As Mason J. pointed out in Secured Income Real Estate (Australia) Limited v. St. Martins Investments Proprietary Limited (1978) 144 CLR 596, at p 607, it is easy to imply a duty to co-operate in the doing of acts which are necessary to the performance by the parties, or by one of the parties, of fundamental obligations under the contract. But as his Honour went on to say (at p 607):
"It is not quite so easy to make the implication when the acts in question are necessary to entitle the other contracting party to a benefit under the contract but are not essential to the performance of that party's obligations and are not fundamental to the contract. Then the question arises whether the contract imposes a duty to co-operate on the first party or whether it leaves him at liberty to decide for himself whether the acts shall be done, even if the consequence of his decision is to disentitle the other party to a benefit. In such a case, the correct interpretation of the contract depends, as it seems to me, not so much on the application of the general rule of construction as on the intention of the parties as manifested by the contract itself."
In the present case, as Northrop J. pointed out (at p 31), the software licence makes no mention of an AutoCAD lock. Further, the Hardware Lock Reference Sheet does not state that no other device is to be used as a substitute for the AutoCAD lock.
With respect, I agree with Northrop J., for the reasons he gives, that a prohibition on the use of a device such as Auto-Key ought not be implied in the contract between the second respondent and a purchaser of the AutoCAD software.
It follows, in my opinion, that the first respondent's copyright in its computer program was not infringed if a purchaser of its software used the Auto-Key device.
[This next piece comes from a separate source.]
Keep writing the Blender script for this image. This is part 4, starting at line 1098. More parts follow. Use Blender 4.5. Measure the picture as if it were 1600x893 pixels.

7. The third question on the cross-appeal: Did the appellants "authorise" an infringement of copyright as a consequence of the alleged breach by a purchaser of Auto-Key of an implied term that the AutoCAD lock, and no other device, would be used to run the program?Since I am of the view that there was no relevant infringement of copyright, it must follow that no question of "authorisation" can arise.
8. The fourth question on the cross-appeal: Did the appellants authorise an infringement of copyright by encouraging purchasers of Auto-Key to breach the express terms of their licence agreements with the second respondent by using the AutoCAD program on more than one computer at any one time?An alternative way in which the respondents put their case is as follows. They say that that the proper inference to be drawn from the evidence is that Auto-Key was purchased by persons who had already made, or been given, unauthorised copies of AutoCAD, or were proposing to make, or obtain, unauthorised copies in the future.
I cannot accept the submission. Northrop J. found facts which contradicted the submission. He concluded (at p 31) that -
"there was no evidence to suggest that any AutoCAD user has used the program on more than one computer at any one time."
There may be other answers to the respondent's argument but it is not necessary to consider them.
9. Conclusion on the cross-appealIt follows, in my opinion, the cross-appeal should be dismissed, with costs.
C. Orders proposed on the appeal and cross-appealI propose the following orders to dispose of the matter:
1. Appeal allowed.
2. Cross-appeal dismissed.
3. Set aside the injunction (Order 1) granted on 15 September 1989; in lieu thereof, order that the claims made in paras. 3, 4 and 5 of the statement of claim be dismissed; and that the whole application be dismissed, with costs.
4. Order that respondents pay the costs of the appellants of the appeal and of the cross-appeal.